Google is also tapping into the enormous YouTube gaming market — some 50 billion hours’ worth of gaming content was watched in 2018. So, as the video-sharing site’s parent company, Google is making it easy for Stadia gamers to seamlessly upload recordings of their gameplay to its sister site. It’s a clever strategy.
The Church planting group “Stadia,” however, has a much bigger goal — namely, to bring the good news of Jesus to all the nations of the Earth. And, by all accounts, it is on the right track.
Emphasis on missions
While many churches attempt to finance mission work, very few are able to sustain this support as administrative pressures build at home. Stadia, however, is committed to building churches that are devoted to mission work, foreign church planting, and all that is instructed in the famous scripture, Matthew 28:19:
“Therefore go and make disciples of all nations, baptizing them in the name of the Father and of the Son and of the Holy Spirit.”
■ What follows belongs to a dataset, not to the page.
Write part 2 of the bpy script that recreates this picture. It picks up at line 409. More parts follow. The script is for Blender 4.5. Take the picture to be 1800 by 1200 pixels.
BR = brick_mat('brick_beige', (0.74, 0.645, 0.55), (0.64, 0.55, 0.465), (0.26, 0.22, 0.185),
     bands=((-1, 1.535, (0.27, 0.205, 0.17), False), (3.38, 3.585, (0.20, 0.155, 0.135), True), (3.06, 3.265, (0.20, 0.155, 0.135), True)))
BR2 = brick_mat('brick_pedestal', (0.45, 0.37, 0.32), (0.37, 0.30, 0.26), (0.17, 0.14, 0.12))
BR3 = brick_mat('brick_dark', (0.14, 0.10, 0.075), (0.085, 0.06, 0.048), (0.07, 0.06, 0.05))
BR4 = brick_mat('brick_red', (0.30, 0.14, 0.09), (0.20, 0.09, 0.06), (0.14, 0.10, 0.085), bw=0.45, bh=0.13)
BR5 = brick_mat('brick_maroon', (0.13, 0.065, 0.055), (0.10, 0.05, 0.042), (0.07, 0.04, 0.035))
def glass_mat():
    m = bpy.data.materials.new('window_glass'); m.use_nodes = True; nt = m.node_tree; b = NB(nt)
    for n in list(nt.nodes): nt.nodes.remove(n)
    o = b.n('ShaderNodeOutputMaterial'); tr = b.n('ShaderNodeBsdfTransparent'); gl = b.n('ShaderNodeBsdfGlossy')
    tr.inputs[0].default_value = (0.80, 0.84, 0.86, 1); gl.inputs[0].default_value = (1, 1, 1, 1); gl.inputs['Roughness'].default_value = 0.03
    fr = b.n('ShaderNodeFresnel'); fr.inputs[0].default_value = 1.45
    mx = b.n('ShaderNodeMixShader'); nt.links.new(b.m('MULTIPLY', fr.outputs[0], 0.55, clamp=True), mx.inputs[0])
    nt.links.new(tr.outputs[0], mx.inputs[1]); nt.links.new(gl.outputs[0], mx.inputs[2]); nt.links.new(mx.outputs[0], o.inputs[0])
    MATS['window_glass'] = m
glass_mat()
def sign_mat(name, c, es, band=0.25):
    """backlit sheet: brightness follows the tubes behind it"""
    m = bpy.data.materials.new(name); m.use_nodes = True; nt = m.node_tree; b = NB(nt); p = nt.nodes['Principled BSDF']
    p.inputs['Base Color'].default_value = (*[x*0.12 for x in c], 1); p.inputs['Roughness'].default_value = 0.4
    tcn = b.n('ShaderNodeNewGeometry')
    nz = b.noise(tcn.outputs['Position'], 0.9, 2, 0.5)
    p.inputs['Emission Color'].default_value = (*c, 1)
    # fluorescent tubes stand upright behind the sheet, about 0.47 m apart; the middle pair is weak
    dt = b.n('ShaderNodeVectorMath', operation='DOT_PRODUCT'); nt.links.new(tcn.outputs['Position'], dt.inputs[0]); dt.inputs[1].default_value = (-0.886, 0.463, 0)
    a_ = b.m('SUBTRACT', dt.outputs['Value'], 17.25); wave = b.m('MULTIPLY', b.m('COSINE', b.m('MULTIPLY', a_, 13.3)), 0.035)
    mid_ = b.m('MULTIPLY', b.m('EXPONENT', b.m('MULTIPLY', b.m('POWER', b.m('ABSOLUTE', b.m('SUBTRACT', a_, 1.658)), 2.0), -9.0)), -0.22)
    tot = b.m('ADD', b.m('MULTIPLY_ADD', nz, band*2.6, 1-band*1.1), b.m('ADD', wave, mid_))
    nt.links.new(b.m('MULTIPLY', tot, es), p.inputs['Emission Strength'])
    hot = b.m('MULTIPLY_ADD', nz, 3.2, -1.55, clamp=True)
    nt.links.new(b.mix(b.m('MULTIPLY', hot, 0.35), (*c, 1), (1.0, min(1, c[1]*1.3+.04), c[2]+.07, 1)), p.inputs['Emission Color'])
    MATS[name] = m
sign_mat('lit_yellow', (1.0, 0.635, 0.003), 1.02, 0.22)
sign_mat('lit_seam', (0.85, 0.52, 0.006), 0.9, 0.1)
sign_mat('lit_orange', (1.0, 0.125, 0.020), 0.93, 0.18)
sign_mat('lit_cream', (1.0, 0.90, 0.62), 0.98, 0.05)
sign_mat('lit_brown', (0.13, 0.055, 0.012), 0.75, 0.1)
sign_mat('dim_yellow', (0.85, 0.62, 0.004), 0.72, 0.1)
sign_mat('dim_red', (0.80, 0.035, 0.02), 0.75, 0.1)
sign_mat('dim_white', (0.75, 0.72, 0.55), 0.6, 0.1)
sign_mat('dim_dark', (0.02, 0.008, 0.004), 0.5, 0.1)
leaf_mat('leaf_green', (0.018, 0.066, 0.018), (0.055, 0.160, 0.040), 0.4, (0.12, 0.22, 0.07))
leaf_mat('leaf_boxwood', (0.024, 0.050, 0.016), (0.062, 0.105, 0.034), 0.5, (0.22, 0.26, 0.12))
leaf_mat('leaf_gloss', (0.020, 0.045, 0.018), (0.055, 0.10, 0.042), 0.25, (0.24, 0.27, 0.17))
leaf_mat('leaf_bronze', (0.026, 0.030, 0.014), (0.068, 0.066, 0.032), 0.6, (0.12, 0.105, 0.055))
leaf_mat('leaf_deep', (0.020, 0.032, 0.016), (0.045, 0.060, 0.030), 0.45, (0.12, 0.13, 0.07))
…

Some “90% of Stadia churches are still actively engaged in their mission five years after launch and at year four,” Murphy explained, noting that the orgnazation has “planted 231 churches outside the US in the last five years, and we have facilitated the sponsorship of more than 40,000 children through Compassion International.”
Why the name ‘Stadia’?
According to an article penned by Stadia’s North East Regional director, Toney Salva, the name “Stadia” comes directly from a Biblical text and refers to “an ancient Greek form of measurement” related to the area in which John of Patmos, the writer of Revelation, lived.
“In Revelation John describes the New Jerusalem as being 12,000 Stadia (1400 miles) in length, width and height,” Salva explained. “John lived in the Near East. And although there was some vague awareness of more distant lands, the world that John knew stretched from Media and Persia (present day western Iran) in the east to Egypt and Asia Minor (present-day Turkey) in the west. It stretched from the Persian Gulf and the Red Sea in the south up to the Black Sea in the north.”
This area stretched across “1,400 miles across from east to west, and about 1,400 miles from south to north,” Salva added.
I would like to be the first to let @Google know that the handle @stadia might be for sale.
— Toney Salva (@rigatoneys) March 19, 2019
“So when John, in his vision, saw the New Jerusalem as 12,000 stadia (1,400 miles) long and wide, I think what he meant was that the New Jerusalem fills the whole world and includes all people, all nations, all races of people. The Kingdom of God includes everyone on earth who is willing to be a part of it!”
Please sell that handle to Google for an absolute bomb and plow the cash into planting churches. #KingdomEconomics https://t.co/Q5mx48AXFE
— Will Maule (@WillAMaule) March 20, 2019
“When Stadia was formed in 2003, we knew church planting was the best way to reach people far from God with the Good News of Jesus Christ,” Murphy added. “We wanted to fill heaven with people who came to know Jesus as their savior, and through prayer and discernment came to Stadia as our name as that was the measurement of heaven.”
Amen! I wonder if Google itself knows much about the meaning behind the name of its shiny new gaming platform?